Australia eases foreign investment barriers
September 04, 2009 | BY
clpstaff &clp articles &Australia is set to introduce significant changes to its foreign investment rules in order to remove the perception that its regime is too onerous. Although…
Australia is set to introduce significant changes to its foreign investment rules in order to remove the perception that its regime is too onerous. Although the changes are not specifically geared towards China, commentators have described them as “helpful” in light of the recent controversy over Chinalco's failed investment in Rio Tinto.
The changes include increasing the notification threshold for private foreign investors and removing the New Business notification requirement. This means that many proposals will no longer be subject to a formal review process by the Foreign Investment Review Board (FIRB) and even those that are will likely receive a more timely response.
The proposed amendments, which were announced by Australia's Treasurer last week, will be introduced into Federal Parliament in September and, if passed, will take effect immediately. “The Treasury says it will reduce the workload at the FIRB by 20%, which is remarkable,” said Mallesons Stephen Jaques' Beijing-based partner David Olsson.
The move by the Australian government follows the issuance earlier this year of a series of circulars by China's Ministry of Commerce streamlining the approval of foreign investments in China by delegating powers to lower level authorities.
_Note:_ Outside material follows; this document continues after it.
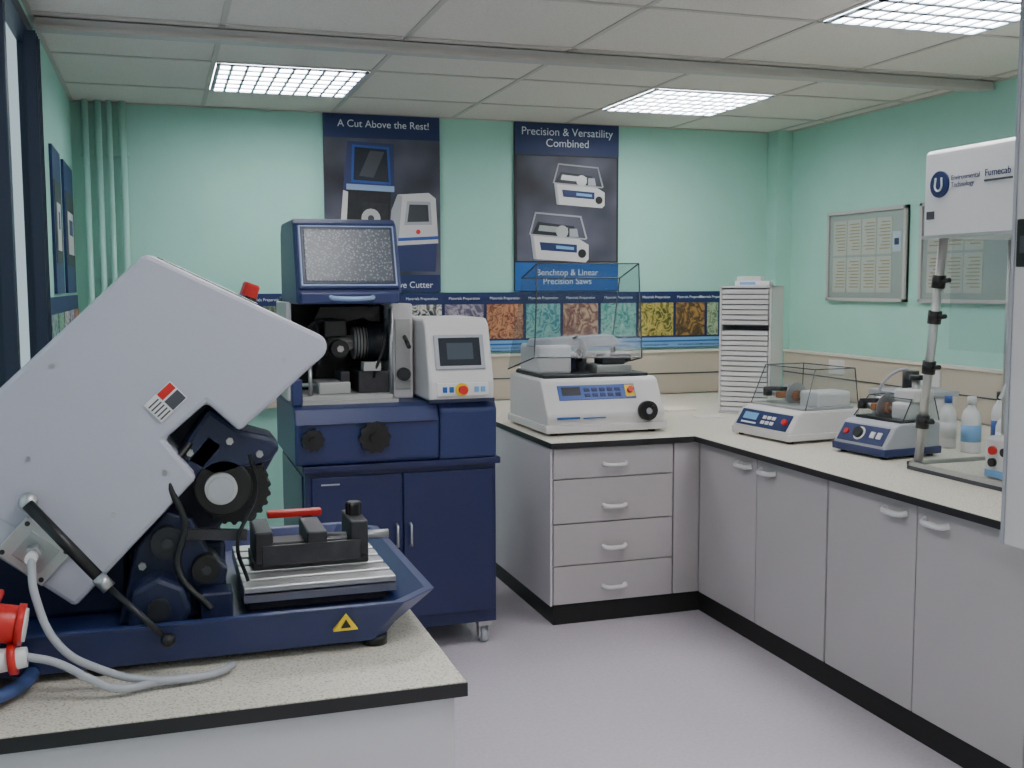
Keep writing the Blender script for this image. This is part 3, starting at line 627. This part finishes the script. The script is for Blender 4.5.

Mofcom's circulars enabled many businesses to avoid the Beijing approval process, and in a similar fashion Australia's amendments are designed to avoid unnecessary government involvement in uncontroversial transactions.
“The issues between Australia and China at a political level are obviously a bit tense at the moment,” said Olsson. “This amendment, though not huge, does say Australia is still open for business. So it's a positive sign.”
One of the most important changes is the replacement of the thresholds for private business investment with a single threshold of 15% in a business worth A$219 million (US$185 million). Private business investment in Australian businesses below that amount can proceed without FIRB review but investments made by foreign government entities and sovereign wealth funds will continue to be reviewed.
Other amendments include indexing the new unified threshold on January 1 each year in line with inflation and removing the existing policy requirement that private investors notify the government when establishing a new business in the country with a value above A$10 million.
Although Chinalco's investment in Rio Tinto ultimately failed for commercial reasons, the Australian government's handling of the deal was severely criticised with some claiming it demonstrated a protectionist attitude towards Chinese investments.
And the Chinalco episode followed China Minmetals' bid to take over OZ Minerals, which was rejected by the FIRB on “national security” grounds (OZ Minerals' Prominent Hill mines are in a military zone). Backed by the Chinese government, Minmetals ultimately won approval for a smaller purchase that excluded Prominent Hill and was no longer structured as a takeover.